The notion of limits is furthered through the discussion of form. May writes, “Form provides the essential boundaries and structure for the creative act” (117). He furthers it with, “This line limits the content. It says what space is within the picture and what is outside-it is a pure limiting to that particular form” (117). My chosen field is photography. My form is the frame. Whatever I wish to convey, I must take a three-dimensional world and translate it to a two-dimensional plane that fits within the boundary of the frame. The frame is the main limiting factor. However, creativity gives me options that work within the frame. I can imply depth and space through leading lines. Partial objects are unfinished gestalts that are completed by the viewer. I can imply time through long exposures or determine the sharpness of a background with the aperture. I can lower angles and perspectives to give the feel of a child’s view. Boundaries limit what can physically be in the image, and creativity expands the tools and ideas of what can be conveyed.

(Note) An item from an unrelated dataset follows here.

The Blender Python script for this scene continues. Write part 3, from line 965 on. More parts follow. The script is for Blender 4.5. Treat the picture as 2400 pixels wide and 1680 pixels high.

May writes to the formation of meaning through creativity and imagination. He writes, “They [people] are struggling with their world – to make sense out of nonsense, meaning out of chaos, coherence out of conflict” (125). May writes that people do this through imagination and by constructing new forms and relationships with their world (125). May summarizes that passion for form is a way of making meaning in life, and that imagination is the key function that participates in the formation of reality (133). Finally, he writes, “Creativity is thus involved in our every experience as we try to make meaning in our self-world relationship” (133). May believes that an incomplete gestalt forms whenever we encounter something we do not understand (131). Our minds, however, automatically complete the gestalt through the use of imagination and creativity. May emphasizes that creativity is used to form meaning in our everyday world with everyday encounters. This suggests creativity is used for all types of encounters and repeatedly throughout the day. It suggests our minds are not completing one gestalt, but they are continually forming and reforming gestalts to better understand our relationship with the world.
Valery’s writing speaks to the questioning mind. May might consider that Valery is speaking to the mind that is intentionally creating unfinished gestalts in the search for understanding. Valery writes, “When the mind is in question, everything is in question” (105). Further, he states that when the mind is in question, things are in disorder, and disorder is the mind’s fertility (105). He writes, “… fertility depends on the unexpected rather than expected, depends rather on what we do not know … [rather] than what we know” (105). Valery articulates two thoughts that are personal to me. It is my position that “I do not know” is the single most powerful statement we can say to ourselves. It enables us to be imperfect and to question our environment. Another personal deep believe is that mystery and secrets are what draws the viewer into imagery. Mystery is a thing not revealed. A secret is a thing revealed, but not shared. Valery and May summarize that questioning one’s environment opens the view to the unknown. By our very nature, the unknown forms incomplete gestalts that engage the imagination (the search) and creativity, the meaning formed within our limits. Valery wrote extensively to the creative process. However, the described notions run deep with me and Valery gave me better words to understand it.
May’s book has proved to be most excellent. Valery’s work was informationally dense and the ending statements are worth their weight in gold. Both authors affirm and expanded my notions of creativity. Limits create boundaries, both physical and psychological, that form boundaries. Boundaries force the use of imagination, and creativity provides interpretation and meaning. Questioning our environment intentionally forms incomplete gestalts that prompt the imagination. It would seem that creative minds are drawn to the unknown, or mystery, and that a powerful way to engage creativity is to simply ask a question.
Works Cited
May, Rollo. The Courage to Create. New York: W.W. Norton & Company. 1975. 11-54. Print.
Valery, Paul. “The Course in Poetics: First Lesson.” The Creative Process: A Symposium. Ed. Brewster Ghislen. Berkeley: University of California Press. 1985. 92-105. Print.